NEW YORK - After less than a year as host, Rosie O’Donnell will leave ABC-TV’s The View after a string of controversy that included mocking how Chinese and Chinese Americans speak and her insincere apology for the racial insult.
O’Donnell said that she would leave the Emmy-winning women hosted daytime talk show in June after she and ABC could not agree to a new contract after earning more than $3 million for her season as host. The television station was willing to increase her compensation after helping to boost ratings as she feuded with mogul Donald Trump, attacking Rupert Murdoch and equating “radical Christianity” with “radical Islam.”
“It just didn’t work,” she said last Wednesday on The View.
“That’s show biz. But it’s not sad because I loved it here and I love you guys and I’m not going away.”
During her brief tenure, the comedienne and actress had stirred controversy. Last December, O’Donnell described a drunk appearance by actor Danny DeVito as international news, saying, “You can imagine in China, it’s ching chong… Danny DeVito, ching chong, drunk, The View, ching chong.”

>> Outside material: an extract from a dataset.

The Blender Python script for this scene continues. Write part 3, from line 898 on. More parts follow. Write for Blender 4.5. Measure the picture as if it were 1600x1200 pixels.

APA groups demanded that ABC and co-executive producer Barbara Walters pressure O’Donnell into apologizing.
She did apologize, admitting she had no idea that “ching chong” was a racist phrase. However, she warned, “I’ll do something like that again probably in the next week – not on purpose – that’s how my brain works.”
She is expected to make guest host appearances on the show next year.
Through mid-April, the show had averaged 3.5 million viewers since the controversial O’Donnell had joined, an increase of 17 percent or a half-million viewers since April 2006, according to Nielsen Media Research.
Ironically, the longtime actress and comedienne was a gay rights advocate who spoke out against intolerance. The show in 2006 had effectively fired its only African American host, Star Jones. The show’s only Asian American, Lisa Ling, left in 2002.
One of O’Donnell’s critics, executive director Margaret Fung of the Asian American Legal Defense and Education Fund of New York, said “We believe that the Disney-ABC Television Group made the right decision in refusing to renew Rosie O’Donnell’s contract on The View.
On March 14, APA groups, including AALDEF, met with ABC’s president of daytime programming and other network executives. They repeated points made in a January letter signed by nineteen community groups to Walt Disney Company President and CEO Roger Iger. He was criticized over O’Donnell’s “lack of sensitivity” and “silence of ABC over this matter.”
The national letter was signed by groups such as the Asian American Federation of New York, Asian American Bar Association of New York, Japanese American Citizens League, Organization of Chinese Americans, YKASEC – Empowering the Korean American Community.
Associated Press contributed to this report.